Наконец, описание перекрытий, с которых во время службы на невидимых канатах спускаются к алтарям, трепеща рукотворными крылами, механические ангелы и голуби, не оставляет сомнений в том, что в храме Святого Грааля использованы характерные готические конструкции – крестовые своды с каркасом нервюр.

Переживанием света и свечения пронизано все описание чудесной постройки… И это переживание отражается во многих деталях: в описании и того, как невыносимый для глаз огонь бериллов и хрусталя смягчается цветным камнем, и как камни, воспламененные светом, в именах которых звучит нечто неземное, отражаются в красном золоте, и как недвусмысленно мощные краски только усиливаются благодаря черному яспису (яшме).

Г. Зедльмайр. Возникновение собора // Храм земной и небесный / сост. и автор предисл. Ш. М. Шукуров. Вып. 2. М.: Прогресс-Традиция, 2009. С. 560.

Рис. 5.33. Сюльпис Буассере. Храм Святого Грааля.
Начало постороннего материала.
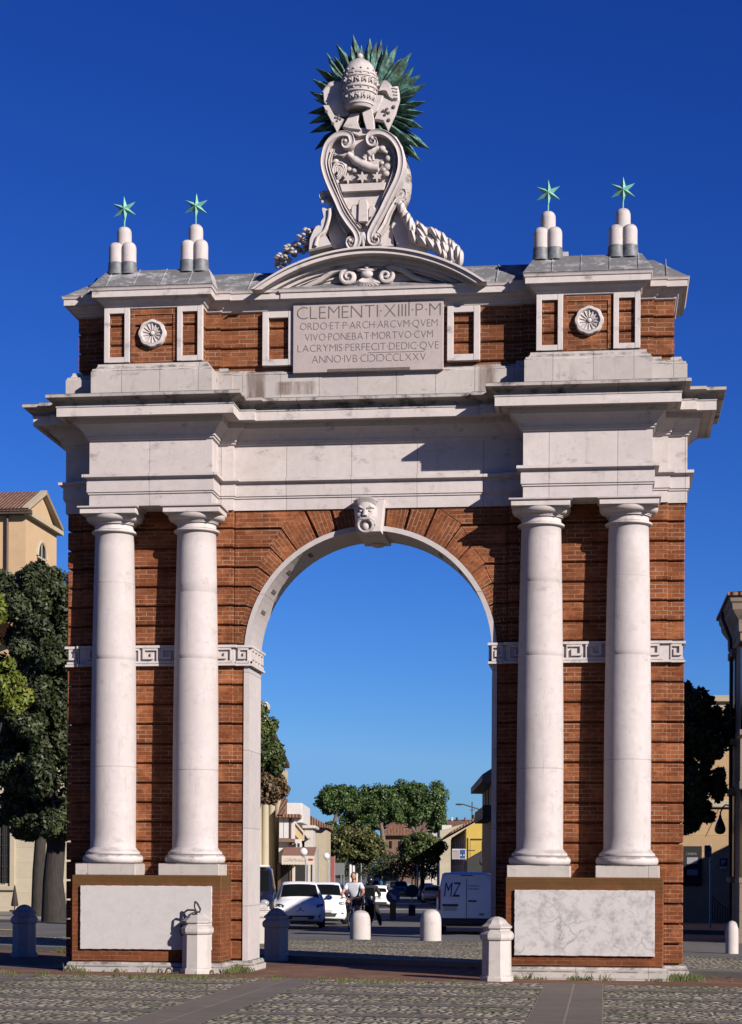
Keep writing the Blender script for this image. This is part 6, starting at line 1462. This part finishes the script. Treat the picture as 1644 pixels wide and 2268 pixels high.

Фантазийный проект, созданный по мотивам романа Альбрехта фон Шарфенберга «Младший Титурель». 1853 г.[171]


Сравнивая это идеализированное описание с реальными средневековыми зданиями, Зедльмайр приходит к выводу о том, что и в физически существовавших постройках современники видели не просто укрытое от внешнего мира пространство для молитвы, но явленный свыше образ Града небесного. Прежде всего, он отмечает эффект парения, присущий как фантазии Альбрехта фон Шарфенберга, так и осуществленным храмам. Если представить, что полы в настоящих соборах тщательно полировались, то впечатление должно было быть тем же, что и в воображаемом храме на ониксовой скале: здание как бы повисало в воздухе, не опираясь на землю. Восхищенному зрителю являлось видение, зримое откровение.

Высший мир буквально представал перед простыми смертными.

Разумеется, и лучи разноцветного света, щедро лившиеся сквозь огромные витражи, были не просто посланцами «звезды по имени Солнце», но Божественным светом, изливаемым на посетителей драгоценными стенами Града Божия. В том, что это справедливо по отношению к реальным храмам той эпохи, не может быть никаких сомнений, ибо об этом прямо писал аббат Сугерий, стоявший у истоков обычая применять вместо стен обширные стеклянные картины. А настоятель аббатства Святого Дионисия, мученика, которому приписывалось авторство знаменитого трактата о небесной иерархии как о мере приближенности к Божественному свету, как мы увидим позже, хорошо разбирался в этом вопросе.

Главное место в своей теории Зедльмайр отвел крестовому своду. Мы уже говорили о том, как пространство в готическом храме безудержно взмывает ввысь, как устремляется за ним душа верующего или просто тонко чувствующего человека. По сути, такой подход давно стал культурным штампом, пусть вполне справедливым. Однако выдающийся австриец взглянул на привычную форму буквально с другой стороны. Крестовый свод по сути своей – балдахин, покров, ниспадающий сверху, поэтому в соборе это образ неба, не нашего, проницаемого, облачно-воздушного, а, напротив, божественной тверди, призванной укрывать и защищать. Дух рвется вверх, но и обитель ангелов спускается навстречу – к пастве, собравшейся в соборе. И если храм изнутри – это город, то место ему в небесах, где Господь буквально, как и в Небесном Иерусалиме, пребывает среди верных и праведных.